I didn’t realize I was on the Going to College flight until the telltale smell began to diffuse through the pressurized air: nori and nostalgia and the pungent sizzle of nerves, like ozone from lightning in a summer storm.
Oh, of course. A Hawaiian Airlines flight to LAX in mid-August is carrying island kids on their way to UCLA and USC, Chapman and Redlands, Pomona, Pepperdine, Santa Clara, Occidental and other esteemed colleges. They carry the other things, too — favorite stuffed animals from childhood, pictures of the family dog, the tangle of parental worries that go back 18 years, every late night sweating over homework or crying over a grade, and that Marcus Mariota-esque grade school essay that first spelled out the dream. All of that is there, along with Na Leo music from the in-flight entertainment and the compassionate flight attendants who have seen their share of nervous college freshmen through this momentous step.
One student actually unwrapped her furikake- and-Spam musubi before the plane even took off. She ate it slowly, like a last meal, as she read an oversize card that was marked, “Do Not Open Until You Get On The Plane!!!” I watched her. She didn’t cry; but I couldn’t bear to look at her mother, who sat hugging the plastic container of Hawaii snacks to her chest.
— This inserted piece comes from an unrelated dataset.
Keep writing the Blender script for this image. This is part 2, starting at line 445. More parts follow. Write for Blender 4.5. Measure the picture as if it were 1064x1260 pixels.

Last year, according to data from the state Department of Business, Economic Development and Tourism, 3,562 students from Hawaii left to start their freshman year in mainland colleges.
Kids from Hawaii have packed their cold-weather clothes and their beaming ambition and headed out to college on the mainland since the days of the SS Lurline. Back then parents waved goodbye from the dock knowing that it would be weeks before a letter arrived and possibly years before their child came home grown and graduated. Now the whole family — even grandma and grandpa — comes along for the trip. They stay in a hotel near campus, make shopping trips to Target to buy matchy dorm decor and stock up on pallets of ramen and mac-and-cheese to heat up in unsanctioned dorm microwaves. The tearful goodbyes happen not on the docks (or at the airport boarding gate, as in my era), but later, at the very last minute, on campus after a huge family meal with the new roommate, the new roommate’s family and anybody else from Hawaii who ended up at the same university.
Goodbyes are so different now. High school friends can text each other until the plane pushes off from the gate and can resume the conversation as soon as the wheels touch down in LAX or SFO or farther east. Nobody has to jockey for time on the one shared phone on the dorm floor. Students can text mom from class.
Still, this particular goodbye is tender — the fledgling’s first solo flight, even though the entire family is there on the plane; the flight attendants, like mentors, giving out extra bags of pretzel mix and words of encouragement.